A century ago, Haywood County had its own suffragette in the form of a 15-year-old farm girl from Hyder Mountain.
Hannah Dotson, one of eight children, offered to write community news for what was then the Waynesville Courier, forerunner of The Mountaineer. It was a role she held in 1914 and 1915.
Rather than discuss weddings, deaths, church events and visitors, as most community writers did, she often used her forum to argue passionately that women should have the right to vote:
“… I still believe in woman suffrage, and I will be one of the first to cast a vote if Old North Carolina were ever to let her daughters vote,” she wrote.
“I can’t see at all why a woman should neglect her household duties to go to the polls too for a few hours to vote. If her husband was a gentleman he would go along with her, help her with the kids if that is all the plea they have.”
Gypsy, the pen name under which she wrote, was bombarded with critics, who often wrote their barbs under pen names, a common practice at the time. Gypsy’s responses were fast and fierce:
“Farmer Democrat … you said it was not woman’s hand that held the goose quill pen and declared this nation a free and independent nation. No, of course not. Why should they write what is untrue? They knew they were in bondage. They knew that they had to stay at home, did not get to say a word about anything outside the four walls of their home.
“Banty, I think your name rather suits you. Nothing else except a little game chicken who knows what they are doing would say they had rather see a drunken man going about cursing, shooting and threatening than to see a Christian lady quietly voting. You are as little in sense as a banty chicken is in size.”
Hannah turned 21 – legal voting age – in 1920, the year U.S. women won the right to vote. Because her sister married a college professor, she was given the opportunity to go to business school in Charlotte, becoming a secretary before marrying and having a family.
Though she lived in Charlotte, her heart remained in the mountains, according to her son, Dick White, who was interviewed in 1998. Hannah Dotson White lived to be 96.

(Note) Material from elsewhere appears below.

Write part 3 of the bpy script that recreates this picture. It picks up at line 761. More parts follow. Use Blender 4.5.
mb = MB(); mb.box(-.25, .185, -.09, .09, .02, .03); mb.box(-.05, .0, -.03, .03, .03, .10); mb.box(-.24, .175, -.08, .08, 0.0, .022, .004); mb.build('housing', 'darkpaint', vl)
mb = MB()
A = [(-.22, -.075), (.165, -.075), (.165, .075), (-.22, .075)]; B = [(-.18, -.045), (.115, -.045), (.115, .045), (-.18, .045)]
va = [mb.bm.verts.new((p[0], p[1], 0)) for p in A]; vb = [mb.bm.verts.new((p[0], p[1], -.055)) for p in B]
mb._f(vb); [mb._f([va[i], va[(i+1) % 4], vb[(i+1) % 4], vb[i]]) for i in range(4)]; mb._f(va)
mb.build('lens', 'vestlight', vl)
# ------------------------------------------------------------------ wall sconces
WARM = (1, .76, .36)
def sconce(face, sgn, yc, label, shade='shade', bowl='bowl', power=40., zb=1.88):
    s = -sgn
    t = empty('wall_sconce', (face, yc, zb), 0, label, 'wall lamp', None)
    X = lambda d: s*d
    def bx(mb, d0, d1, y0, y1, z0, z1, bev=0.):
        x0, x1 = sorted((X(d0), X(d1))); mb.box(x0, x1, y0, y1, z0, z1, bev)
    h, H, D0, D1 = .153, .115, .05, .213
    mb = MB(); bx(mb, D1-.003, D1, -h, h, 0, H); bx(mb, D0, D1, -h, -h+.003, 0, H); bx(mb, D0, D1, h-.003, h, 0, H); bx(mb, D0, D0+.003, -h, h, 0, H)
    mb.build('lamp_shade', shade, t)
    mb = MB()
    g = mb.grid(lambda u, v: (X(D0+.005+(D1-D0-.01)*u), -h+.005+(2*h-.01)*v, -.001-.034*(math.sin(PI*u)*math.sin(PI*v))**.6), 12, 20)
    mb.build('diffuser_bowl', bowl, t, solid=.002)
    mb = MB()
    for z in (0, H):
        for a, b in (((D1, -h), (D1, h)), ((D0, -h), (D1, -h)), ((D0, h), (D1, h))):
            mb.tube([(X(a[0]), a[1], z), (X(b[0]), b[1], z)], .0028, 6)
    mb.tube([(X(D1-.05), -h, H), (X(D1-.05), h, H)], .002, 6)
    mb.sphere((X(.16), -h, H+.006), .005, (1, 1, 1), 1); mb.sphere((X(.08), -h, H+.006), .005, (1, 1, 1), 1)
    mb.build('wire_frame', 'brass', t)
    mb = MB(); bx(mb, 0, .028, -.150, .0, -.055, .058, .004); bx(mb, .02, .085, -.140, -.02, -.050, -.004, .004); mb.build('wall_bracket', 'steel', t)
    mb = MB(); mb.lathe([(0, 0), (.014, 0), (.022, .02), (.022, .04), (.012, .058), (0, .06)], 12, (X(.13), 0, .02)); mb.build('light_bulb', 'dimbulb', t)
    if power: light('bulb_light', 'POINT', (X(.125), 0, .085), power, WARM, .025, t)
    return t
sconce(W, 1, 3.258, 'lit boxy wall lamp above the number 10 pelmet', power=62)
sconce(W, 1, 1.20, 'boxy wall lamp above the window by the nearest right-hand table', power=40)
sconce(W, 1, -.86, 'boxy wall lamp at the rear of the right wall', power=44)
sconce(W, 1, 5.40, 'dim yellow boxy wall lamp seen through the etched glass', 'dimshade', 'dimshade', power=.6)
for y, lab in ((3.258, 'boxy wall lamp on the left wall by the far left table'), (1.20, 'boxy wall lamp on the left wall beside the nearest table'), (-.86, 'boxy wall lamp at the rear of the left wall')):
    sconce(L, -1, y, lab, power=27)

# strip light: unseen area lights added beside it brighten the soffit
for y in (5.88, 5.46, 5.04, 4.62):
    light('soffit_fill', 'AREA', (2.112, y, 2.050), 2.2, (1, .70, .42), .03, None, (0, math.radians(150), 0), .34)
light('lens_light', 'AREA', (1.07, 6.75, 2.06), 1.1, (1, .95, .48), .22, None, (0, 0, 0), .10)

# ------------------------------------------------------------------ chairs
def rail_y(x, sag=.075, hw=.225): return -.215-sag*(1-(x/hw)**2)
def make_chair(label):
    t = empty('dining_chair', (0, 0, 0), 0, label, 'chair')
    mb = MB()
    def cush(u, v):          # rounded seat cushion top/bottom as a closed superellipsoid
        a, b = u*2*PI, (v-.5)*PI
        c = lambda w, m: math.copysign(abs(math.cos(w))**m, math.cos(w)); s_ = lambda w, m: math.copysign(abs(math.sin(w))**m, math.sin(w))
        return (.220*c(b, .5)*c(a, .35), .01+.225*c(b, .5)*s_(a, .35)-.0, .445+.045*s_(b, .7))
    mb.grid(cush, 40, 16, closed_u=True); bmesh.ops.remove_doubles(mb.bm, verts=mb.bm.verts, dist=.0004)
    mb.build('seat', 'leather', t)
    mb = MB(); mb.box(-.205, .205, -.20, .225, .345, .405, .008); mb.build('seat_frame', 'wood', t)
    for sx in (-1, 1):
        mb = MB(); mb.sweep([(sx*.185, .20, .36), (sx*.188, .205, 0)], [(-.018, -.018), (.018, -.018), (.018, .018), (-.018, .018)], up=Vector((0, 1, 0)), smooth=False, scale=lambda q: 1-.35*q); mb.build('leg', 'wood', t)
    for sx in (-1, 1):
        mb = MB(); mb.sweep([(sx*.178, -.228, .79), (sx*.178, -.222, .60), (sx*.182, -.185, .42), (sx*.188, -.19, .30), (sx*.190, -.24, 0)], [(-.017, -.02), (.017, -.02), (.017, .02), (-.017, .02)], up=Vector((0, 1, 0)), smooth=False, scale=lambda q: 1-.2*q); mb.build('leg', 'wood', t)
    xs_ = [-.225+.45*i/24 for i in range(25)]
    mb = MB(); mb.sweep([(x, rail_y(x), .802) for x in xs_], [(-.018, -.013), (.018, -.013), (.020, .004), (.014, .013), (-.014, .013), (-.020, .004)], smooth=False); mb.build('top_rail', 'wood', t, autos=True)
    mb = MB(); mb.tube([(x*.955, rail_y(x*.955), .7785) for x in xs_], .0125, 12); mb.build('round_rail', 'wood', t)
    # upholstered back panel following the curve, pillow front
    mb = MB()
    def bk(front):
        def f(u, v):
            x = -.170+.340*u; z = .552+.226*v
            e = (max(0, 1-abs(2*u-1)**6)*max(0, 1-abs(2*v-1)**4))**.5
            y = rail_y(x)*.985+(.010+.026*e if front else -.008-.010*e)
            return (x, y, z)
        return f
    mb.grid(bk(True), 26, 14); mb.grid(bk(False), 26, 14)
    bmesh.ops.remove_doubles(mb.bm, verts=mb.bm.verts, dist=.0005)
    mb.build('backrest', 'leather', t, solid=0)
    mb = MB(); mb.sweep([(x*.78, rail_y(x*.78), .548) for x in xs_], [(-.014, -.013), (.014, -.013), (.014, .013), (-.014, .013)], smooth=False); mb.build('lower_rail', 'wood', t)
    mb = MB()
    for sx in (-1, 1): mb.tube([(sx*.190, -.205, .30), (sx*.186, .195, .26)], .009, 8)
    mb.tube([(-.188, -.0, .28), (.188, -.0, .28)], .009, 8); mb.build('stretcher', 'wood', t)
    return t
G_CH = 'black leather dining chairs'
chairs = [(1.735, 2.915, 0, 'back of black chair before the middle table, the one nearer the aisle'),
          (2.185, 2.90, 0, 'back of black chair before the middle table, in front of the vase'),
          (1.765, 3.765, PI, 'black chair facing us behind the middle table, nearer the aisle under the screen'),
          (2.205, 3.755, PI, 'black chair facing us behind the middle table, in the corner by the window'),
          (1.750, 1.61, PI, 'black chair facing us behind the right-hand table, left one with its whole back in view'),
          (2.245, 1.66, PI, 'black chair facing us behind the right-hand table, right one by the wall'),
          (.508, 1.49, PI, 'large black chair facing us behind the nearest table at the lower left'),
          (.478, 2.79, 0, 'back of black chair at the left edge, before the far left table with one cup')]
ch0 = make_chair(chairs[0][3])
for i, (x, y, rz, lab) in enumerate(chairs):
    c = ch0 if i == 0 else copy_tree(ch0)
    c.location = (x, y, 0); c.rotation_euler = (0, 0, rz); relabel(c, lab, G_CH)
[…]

“Women and girls of the Old North State, let your voices rise and echo and re-echo in and among the valleys and hills of old North Carolina with the words ‘woman suffrage!’ … Before you know it you will be talking toward the polls and will have cast in your vote, returned home with the most whole being for your thinking that some of the evils of the world are being blotted out ad burned to ashes by your help.”